The crown caps in detail, along with vertical brushing detail on case sides.

Moving to the dial, this is split into two segments: The main central dial deals with local time and a rotatable outer ring indicates the second time zone. The main dial has an outer track interspersed by Arabic numerals at 12, 3 and 9. The numeral 6 is sacrificed for the date window, which has a white background and black numerals.  In between are “teardrop” shaped lumed indexes. The main dial has a brushed sunburst finish that emanates from the script area. As to colour, I would describe it as a bronzed brown – although Chopard simply call it “galvanic brown” which is a bit vague as the former word is simply the technique used to apply the colour ions to a metal dial – a form of electroplating if you will. It is attractive and shimmers in different lights. The outer track is the same colour, but as this has no brushing, appears a little different. The main dial hour and minute hands are in gold and are sword shaped with white lume infilling. The second hand is a gold needle. Turning to the GMT ring, this displays 24 hour numerals. It is split in half to show a day/night indication and this is simply done with 7-18 hrs in silver and 19-6 hrs in the same bronzed brown. A pointer hand is employed here – also in gold with a triangular lumed tip. Incidentally, all the lumed aspects are very effective at night. Overall, the entire dial is attractive and shows information pretty clearly.
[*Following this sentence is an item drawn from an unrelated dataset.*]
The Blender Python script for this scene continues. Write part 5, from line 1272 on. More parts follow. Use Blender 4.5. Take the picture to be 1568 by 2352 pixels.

All dial aspects are clear and uncluttered. Main dial sunburst brushing is subtle.

I would note at this point that there are of course a number of really nice GMT watches out there, but many of these have no date function which I find somewhat incongruous. Yes, great, you can tell the time in two time zones but still be oblivious to the date!

Regarding the movement, this is the quality in-house automatic calibre 01.10 – L comprising of some 262 parts including 31 jewels. It’s heart beats at 28hz and offers a very useful power reserve of 60 hours. The calibre is also COSC rated so one can be confident of super accuracy. As one might expect, there is some nice decoration present, with the rotor, plates and bridges having mainly Cotes de Geneve and with brushing backing this up. The rotor is full sized, but oddly for a premium watch appears not to be gold and so slightly reduces the rear “wow” factor!

The rear is attractive with large viewing port. Recessed flat screws are neat as are the cut-outs to aid crown manipulation. Geneve striping is present. A gold rotor would perhaps have completed the “quality” image.

Lastly, the package is completed by a fairly robust alligator strap on a chunky gold pin buckle. The former is of a dark chocolate colour and is a good contrast to the gold.  The buckle nicely takes cues from the case, with polished and brushed surfaces.

I have now had the watch for a couple of months and I have been enjoying it. Yes, it is a fairly large and weighty piece, but despite this does wear well (and is comfortable) on my average-sized wrist. The fact that the height is not too excessive I think also aids the sensation that the watch is not too big. The watch clearly exudes quality, but without being unduly flashy, and the bronzy brown dial works well with the rose gold. Functionality is also very good and quite simple. Lastly, the strap size and colour compliments all this.

In conclusion, I have now got a cracking GMT watch in gold, with superlative aesthetics and mechanics – all from a top maison. However, let me frank and say it was the price that really swung the purchase for me. Quite simply I cannot now not lose out financially, and that is pretty rare for a premium new watch purchase. I remain a bit perplexed as to why such a large discount, as I really cannot think that the piece was such an incumbrance that it just had to be got shot of at what must have been nearly cost. Maybe the dial colour was not everyone’s cup of tea – I suppose black would be fantastic, but peering at the said piece as I write I really cannot think of much I would change. I just need to go abroad now!